Re the plate and helicopter.

Try fitting something like a CD disc behind the prop of a model plane and see if it still travels forward.

There are plenty of planes with very large radial cowls that seem to fly quite well.

Tried it using a plate - they don't move forward. BTW, radial cowls aren't large enough to block all the air from the props.

Quote:

Originally Posted by ciurpita

is the airspeed across either top or bottom surfaces of the wing constant or are there sections where it is significantly greater than the average airspeed across the surface?

Good question. I don't know all the answers. What I do know is that the air below the wing slows somewhat, and that the air above accelerates - quite a bit. But I don't know the numbers.

Quote:

Common sense dictates that if you move into the wind, a low pressure area (a vacuum, if you will) is created behind the object moving into the wing. Same with a wing, tilted up. Do you understand now?

Hmm, interesting idea. I see where you are getting that when you take into account what we can see with non-aerodynamic objects, like say a 2X4. I would like to explore this a bit further with you if I might, I want to hear more about this. It is really intriguing me.

So, that does raise another question though.

With this theory in mind, can you explain how a Laminar flow airfoil is working?? If it is one of the true laminar flow foils, it should not have said "vacuum", especially if it is...say...in a slow descent to a lower altitude (reduced angle of attack).

Actually, while I am thinking of it, a Clark Y has a zero lift angle of something like NEGATIVE 4-5 degrees AoA (from a NASA paper on testing the Clark Y), so anything greater than that it will lift, which doesn't really fit well with your theory, can you explain that for me??

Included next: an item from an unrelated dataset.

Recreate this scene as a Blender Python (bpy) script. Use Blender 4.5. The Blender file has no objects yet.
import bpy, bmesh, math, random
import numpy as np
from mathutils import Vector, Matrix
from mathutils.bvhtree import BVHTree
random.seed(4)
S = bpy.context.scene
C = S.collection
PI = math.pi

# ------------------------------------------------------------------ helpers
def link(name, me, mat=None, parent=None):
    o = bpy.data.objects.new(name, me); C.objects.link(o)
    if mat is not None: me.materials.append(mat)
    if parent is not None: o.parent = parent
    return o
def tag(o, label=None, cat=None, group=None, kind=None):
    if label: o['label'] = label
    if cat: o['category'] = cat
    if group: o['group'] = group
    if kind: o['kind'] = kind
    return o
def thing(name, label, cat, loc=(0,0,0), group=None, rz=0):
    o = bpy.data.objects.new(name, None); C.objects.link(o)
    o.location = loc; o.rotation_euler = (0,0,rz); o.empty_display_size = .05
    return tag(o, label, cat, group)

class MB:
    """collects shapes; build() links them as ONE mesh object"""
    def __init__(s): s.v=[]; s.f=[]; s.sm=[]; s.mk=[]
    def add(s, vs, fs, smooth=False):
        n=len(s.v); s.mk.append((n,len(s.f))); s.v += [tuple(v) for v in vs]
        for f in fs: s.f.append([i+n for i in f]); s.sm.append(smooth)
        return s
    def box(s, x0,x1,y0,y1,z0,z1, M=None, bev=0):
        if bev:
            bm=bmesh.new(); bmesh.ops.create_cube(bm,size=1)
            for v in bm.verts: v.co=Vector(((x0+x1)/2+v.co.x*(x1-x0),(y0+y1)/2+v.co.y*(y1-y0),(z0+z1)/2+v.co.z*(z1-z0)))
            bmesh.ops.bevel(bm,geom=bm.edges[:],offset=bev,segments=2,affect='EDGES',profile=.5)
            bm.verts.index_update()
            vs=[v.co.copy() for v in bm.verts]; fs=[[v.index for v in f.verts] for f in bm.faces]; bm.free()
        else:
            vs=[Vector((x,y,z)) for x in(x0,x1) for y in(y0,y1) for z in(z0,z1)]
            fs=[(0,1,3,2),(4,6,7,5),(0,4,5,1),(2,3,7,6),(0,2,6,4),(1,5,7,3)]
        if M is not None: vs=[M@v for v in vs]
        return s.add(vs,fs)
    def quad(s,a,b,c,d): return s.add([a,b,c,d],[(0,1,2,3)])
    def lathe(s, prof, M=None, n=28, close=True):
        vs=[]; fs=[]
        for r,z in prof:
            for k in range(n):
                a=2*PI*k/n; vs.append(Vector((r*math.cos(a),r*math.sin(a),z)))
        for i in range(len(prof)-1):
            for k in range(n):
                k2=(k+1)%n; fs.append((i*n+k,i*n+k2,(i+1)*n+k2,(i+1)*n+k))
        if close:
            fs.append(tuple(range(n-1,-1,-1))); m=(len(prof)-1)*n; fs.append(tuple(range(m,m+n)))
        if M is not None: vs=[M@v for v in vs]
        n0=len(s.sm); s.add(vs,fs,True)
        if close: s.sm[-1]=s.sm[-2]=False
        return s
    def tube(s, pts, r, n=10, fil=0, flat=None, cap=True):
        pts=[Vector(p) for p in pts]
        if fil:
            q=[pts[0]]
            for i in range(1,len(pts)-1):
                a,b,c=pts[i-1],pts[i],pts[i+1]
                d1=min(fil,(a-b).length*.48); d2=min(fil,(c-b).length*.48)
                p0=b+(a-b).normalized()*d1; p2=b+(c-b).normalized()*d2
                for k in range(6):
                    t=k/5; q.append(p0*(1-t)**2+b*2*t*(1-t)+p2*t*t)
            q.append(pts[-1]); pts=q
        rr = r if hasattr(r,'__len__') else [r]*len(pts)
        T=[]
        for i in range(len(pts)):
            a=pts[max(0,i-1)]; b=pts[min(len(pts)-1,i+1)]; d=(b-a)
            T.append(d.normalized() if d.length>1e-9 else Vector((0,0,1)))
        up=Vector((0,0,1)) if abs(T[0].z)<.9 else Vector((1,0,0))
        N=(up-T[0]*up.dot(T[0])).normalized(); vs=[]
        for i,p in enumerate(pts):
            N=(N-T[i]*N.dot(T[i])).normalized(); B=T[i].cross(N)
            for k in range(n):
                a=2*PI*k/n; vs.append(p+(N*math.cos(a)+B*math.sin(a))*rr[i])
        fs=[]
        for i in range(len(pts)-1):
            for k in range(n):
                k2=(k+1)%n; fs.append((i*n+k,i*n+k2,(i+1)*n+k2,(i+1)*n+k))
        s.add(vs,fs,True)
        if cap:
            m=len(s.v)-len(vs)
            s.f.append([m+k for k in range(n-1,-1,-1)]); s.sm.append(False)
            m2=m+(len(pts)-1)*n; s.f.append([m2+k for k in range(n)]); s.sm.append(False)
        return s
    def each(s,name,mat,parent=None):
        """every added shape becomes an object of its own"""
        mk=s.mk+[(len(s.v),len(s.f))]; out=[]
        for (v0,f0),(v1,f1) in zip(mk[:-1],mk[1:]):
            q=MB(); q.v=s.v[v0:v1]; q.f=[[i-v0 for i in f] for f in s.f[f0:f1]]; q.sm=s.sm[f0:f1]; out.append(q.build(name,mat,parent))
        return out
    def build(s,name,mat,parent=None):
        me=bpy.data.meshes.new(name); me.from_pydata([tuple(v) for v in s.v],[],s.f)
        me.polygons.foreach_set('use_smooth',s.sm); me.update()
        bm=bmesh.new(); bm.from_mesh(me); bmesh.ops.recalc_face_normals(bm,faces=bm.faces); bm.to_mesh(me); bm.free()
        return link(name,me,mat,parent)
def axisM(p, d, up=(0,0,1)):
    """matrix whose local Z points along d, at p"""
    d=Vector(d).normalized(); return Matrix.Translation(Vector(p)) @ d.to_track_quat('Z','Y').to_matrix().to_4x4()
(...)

Hey, just thought of one other thing that I am curious about in regards to your vacuum behind the wing idea Tim. Wind tunnel testing has shown that the low pressure area also extends some way ahead of the leading edge. To me this would shoot your idea down in flames, but maybe you have a reason for that.

Like I said, I really am truly curious about this theory. Never heard it before so I want to hear more about it.